The women were singing, “Saul has slain his thousands, And David his ten thousands.” (1 Samuel 18:7-9) This caused King Saul to become jealous of David. Saul felt David was a threat to his rule and sought to kill David multiple times. (1 Samuel 19:1, 1 Samuel 23:8, 1 Samuel 23:19–22, 1 Samuel 24:2, 1 Samuel 26:1–2).

  1. FALSE David never fought against the Philistines.

Goliath and his army were Philistines. Later, David and his men fought Philistines who were raiding the threshing floors of the Israelites. (1 Samuel 23:1–5)

  1. TRUE David was a musician.

David played the harp for King Saul to soothe him. (1 Samuel 16:23, 18:10, 19:9).
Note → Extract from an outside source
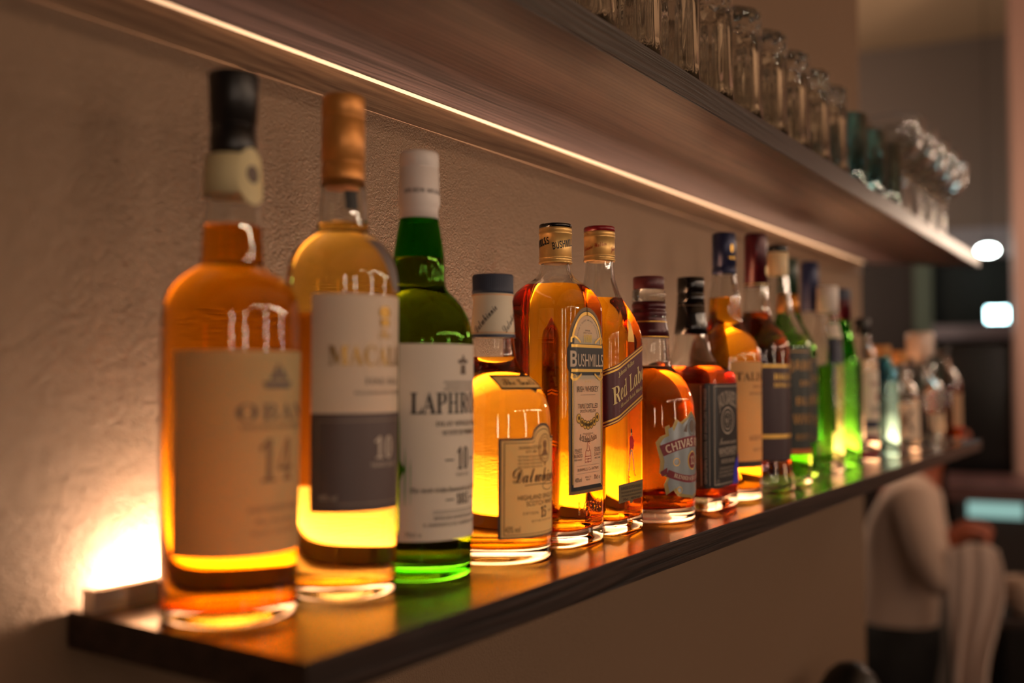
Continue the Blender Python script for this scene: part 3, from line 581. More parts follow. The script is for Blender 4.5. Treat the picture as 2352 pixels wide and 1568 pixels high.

David also composed Songs (Amos 6:5) and wrote psalms, many of his psalms were sung as songs.

  1. TRUE Samuel, the priest, anointed David king.

Samuel anointed David king after God rejected Saul as king because Saul did not wait for the priest to arrive before the sacrifice. (1 Samuel 16:11-13)

  1. TRUE All of David’s brothers were present when the priest anointed him king.

All the other sons of Jesse had already stood before Samuel. Then Samuel asked if there were any others, so they brought David before him. It was a big event when Samuel the priest came to their house. So, they were all there. (1 Samuel 16:11–13)

  1. TRUE David was the youngest son of the family.

There was a total of eight sons in the family and David was indeed the youngest one. (1 Samuel 16:11, 1 Samuel 17:12)

  1. FALSE David was the family’s goat herder.

David was the family’s shepherd taking care of the sheep, not goats. (1 Samuel 16:11, 1 Samuel 17:28)

  1. FALSE King Saul and David were best friends.

Saul may have become David’s father-in-law, but they were not on friendly terms. King Saul tried to kill David on several occasions. (1 Samuel 19:9-11, 1 Samuel 23:15, 1 Samuel 24:1–2, 1 Samuel 26:1–2).

  1. TRUE King Saul’s daughter, Michal, wanted to marry David.

Michal loved David. (1 Samuel 18:20–22)

  1. TRUE David was king for many years.

David reigned over Judah for seven and a half years and then over all of Israel, which included Judah, for 40 years. So, David was a king for 47.5 years. (2 Samuel 2:11, 2 Samuel 5:4–5)

 

Bibliography and Notes

[1] David. (2015). In Compton’s Encyclopedia. Compton’s Encyclopedia.